| Your task |
Return the material exactly, first line through the line containing "UsdGeom.Xform.Define(stage, '/World')", and nothing more. Pictures stay out.

| Information shown |
-*-
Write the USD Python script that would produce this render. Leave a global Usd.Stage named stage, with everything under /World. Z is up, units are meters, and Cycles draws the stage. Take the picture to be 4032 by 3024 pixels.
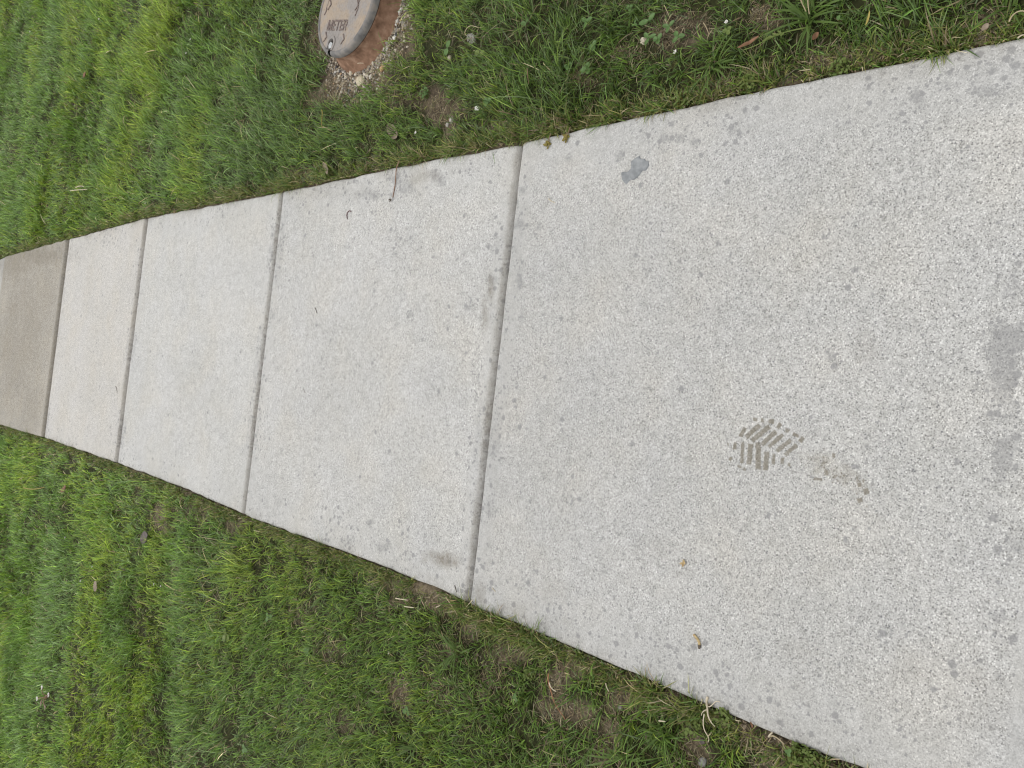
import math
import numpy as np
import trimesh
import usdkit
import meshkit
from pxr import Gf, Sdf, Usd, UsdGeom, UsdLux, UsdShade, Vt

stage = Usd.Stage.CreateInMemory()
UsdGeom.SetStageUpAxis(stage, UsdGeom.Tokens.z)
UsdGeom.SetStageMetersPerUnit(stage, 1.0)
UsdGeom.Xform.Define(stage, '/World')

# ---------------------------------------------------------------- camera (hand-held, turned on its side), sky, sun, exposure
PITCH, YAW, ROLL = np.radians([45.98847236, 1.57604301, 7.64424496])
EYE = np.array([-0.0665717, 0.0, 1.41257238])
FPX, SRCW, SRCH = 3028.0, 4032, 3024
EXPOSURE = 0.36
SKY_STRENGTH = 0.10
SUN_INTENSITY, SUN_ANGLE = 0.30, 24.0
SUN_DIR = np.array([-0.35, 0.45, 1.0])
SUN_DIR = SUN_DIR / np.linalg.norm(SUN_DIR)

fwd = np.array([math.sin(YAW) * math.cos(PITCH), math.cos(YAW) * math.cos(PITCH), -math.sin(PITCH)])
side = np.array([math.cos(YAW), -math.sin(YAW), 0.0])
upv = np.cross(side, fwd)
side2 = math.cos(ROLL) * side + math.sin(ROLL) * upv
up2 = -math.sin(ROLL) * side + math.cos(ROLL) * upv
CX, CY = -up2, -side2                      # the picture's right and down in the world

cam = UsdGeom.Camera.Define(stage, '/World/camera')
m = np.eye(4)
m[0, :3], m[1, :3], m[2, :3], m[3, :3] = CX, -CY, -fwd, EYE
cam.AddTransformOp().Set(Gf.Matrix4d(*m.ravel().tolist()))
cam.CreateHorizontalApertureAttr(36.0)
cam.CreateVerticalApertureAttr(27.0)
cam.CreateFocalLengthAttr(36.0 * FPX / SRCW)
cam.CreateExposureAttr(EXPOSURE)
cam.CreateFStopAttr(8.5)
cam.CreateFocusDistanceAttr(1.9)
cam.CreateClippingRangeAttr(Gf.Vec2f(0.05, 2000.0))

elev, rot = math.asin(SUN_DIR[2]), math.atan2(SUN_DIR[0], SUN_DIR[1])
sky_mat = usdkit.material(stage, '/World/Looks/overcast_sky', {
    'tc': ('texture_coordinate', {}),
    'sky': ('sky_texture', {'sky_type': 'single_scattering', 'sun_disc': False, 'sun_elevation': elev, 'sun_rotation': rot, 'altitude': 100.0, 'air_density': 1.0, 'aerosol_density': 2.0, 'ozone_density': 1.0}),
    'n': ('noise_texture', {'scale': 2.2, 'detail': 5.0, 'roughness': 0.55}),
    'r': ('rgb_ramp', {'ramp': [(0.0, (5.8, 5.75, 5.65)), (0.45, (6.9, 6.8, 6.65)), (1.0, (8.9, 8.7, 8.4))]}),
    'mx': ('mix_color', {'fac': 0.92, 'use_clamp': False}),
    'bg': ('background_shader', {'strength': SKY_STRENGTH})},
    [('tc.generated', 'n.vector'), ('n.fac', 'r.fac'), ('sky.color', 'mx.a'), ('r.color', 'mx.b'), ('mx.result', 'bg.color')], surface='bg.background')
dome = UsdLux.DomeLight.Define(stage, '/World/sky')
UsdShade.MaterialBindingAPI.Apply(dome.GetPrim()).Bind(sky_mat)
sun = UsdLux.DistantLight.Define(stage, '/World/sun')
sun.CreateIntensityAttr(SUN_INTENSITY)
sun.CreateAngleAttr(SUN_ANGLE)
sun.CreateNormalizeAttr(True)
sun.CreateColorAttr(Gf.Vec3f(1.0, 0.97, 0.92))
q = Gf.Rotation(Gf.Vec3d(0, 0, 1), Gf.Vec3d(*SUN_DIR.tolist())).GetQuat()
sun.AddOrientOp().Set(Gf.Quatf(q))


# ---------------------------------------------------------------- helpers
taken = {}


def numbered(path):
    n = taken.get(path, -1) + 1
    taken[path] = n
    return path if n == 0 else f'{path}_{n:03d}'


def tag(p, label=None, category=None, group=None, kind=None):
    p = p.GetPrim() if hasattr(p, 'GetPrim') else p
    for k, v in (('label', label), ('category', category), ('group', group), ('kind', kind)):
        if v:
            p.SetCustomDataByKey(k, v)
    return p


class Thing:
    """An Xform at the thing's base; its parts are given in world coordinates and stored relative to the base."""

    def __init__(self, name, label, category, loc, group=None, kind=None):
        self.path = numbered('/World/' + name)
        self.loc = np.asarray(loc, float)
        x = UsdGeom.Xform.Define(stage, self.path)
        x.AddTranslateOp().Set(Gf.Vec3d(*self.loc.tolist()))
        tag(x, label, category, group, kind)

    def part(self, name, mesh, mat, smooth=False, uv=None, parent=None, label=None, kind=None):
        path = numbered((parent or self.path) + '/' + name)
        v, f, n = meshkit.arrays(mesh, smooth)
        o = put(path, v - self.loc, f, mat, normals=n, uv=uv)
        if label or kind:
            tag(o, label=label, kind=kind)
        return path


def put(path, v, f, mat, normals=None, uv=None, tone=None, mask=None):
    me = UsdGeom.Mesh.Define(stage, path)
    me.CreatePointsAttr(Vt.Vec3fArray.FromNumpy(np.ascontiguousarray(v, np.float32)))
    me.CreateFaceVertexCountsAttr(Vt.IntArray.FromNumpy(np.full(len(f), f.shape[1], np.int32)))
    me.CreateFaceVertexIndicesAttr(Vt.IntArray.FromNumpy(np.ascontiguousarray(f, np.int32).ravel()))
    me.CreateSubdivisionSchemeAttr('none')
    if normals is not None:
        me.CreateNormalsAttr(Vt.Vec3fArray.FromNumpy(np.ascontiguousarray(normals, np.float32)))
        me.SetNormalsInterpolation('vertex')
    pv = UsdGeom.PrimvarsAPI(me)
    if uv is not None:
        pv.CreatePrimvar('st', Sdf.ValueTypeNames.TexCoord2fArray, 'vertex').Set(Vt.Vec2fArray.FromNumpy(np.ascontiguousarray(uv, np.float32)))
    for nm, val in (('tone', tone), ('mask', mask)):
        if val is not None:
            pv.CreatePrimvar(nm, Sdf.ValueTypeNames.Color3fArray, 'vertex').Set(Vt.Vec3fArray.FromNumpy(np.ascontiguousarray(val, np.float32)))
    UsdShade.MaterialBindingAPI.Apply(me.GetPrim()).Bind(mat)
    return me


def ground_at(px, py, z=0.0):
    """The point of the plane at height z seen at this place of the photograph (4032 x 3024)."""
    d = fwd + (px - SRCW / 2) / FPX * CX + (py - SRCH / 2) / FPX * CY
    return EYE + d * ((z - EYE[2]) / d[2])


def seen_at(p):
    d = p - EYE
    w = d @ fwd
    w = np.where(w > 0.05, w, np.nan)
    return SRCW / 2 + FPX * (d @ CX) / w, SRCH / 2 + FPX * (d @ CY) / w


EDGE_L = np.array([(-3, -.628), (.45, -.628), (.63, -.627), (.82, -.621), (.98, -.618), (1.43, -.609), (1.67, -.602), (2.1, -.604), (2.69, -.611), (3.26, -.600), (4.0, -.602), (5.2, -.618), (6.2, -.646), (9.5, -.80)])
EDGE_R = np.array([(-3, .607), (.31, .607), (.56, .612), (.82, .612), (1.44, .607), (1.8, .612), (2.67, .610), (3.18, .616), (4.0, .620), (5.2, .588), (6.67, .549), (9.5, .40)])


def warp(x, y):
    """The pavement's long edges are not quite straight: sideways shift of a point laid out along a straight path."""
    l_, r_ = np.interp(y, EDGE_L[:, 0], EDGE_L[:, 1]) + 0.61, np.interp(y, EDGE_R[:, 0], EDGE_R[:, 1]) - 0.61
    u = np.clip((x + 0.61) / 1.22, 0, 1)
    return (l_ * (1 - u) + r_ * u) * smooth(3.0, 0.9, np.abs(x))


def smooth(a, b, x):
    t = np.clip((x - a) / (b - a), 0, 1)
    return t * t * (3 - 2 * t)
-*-
| The reply |
Write the USD Python script that would produce this render. Leave a global Usd.Stage named stage, with everything under /World. Z is up, units are meters, and Cycles draws the stage. Take the picture to be 4032 by 3024 pixels.
import math
import numpy as np
import trimesh
import usdkit
import meshkit
from pxr import Gf, Sdf, Usd, UsdGeom, UsdLux, UsdShade, Vt

stage = Usd.Stage.CreateInMemory()
UsdGeom.SetStageUpAxis(stage, UsdGeom.Tokens.z)
UsdGeom.SetStageMetersPerUnit(stage, 1.0)
UsdGeom.Xform.Define(stage, '/World')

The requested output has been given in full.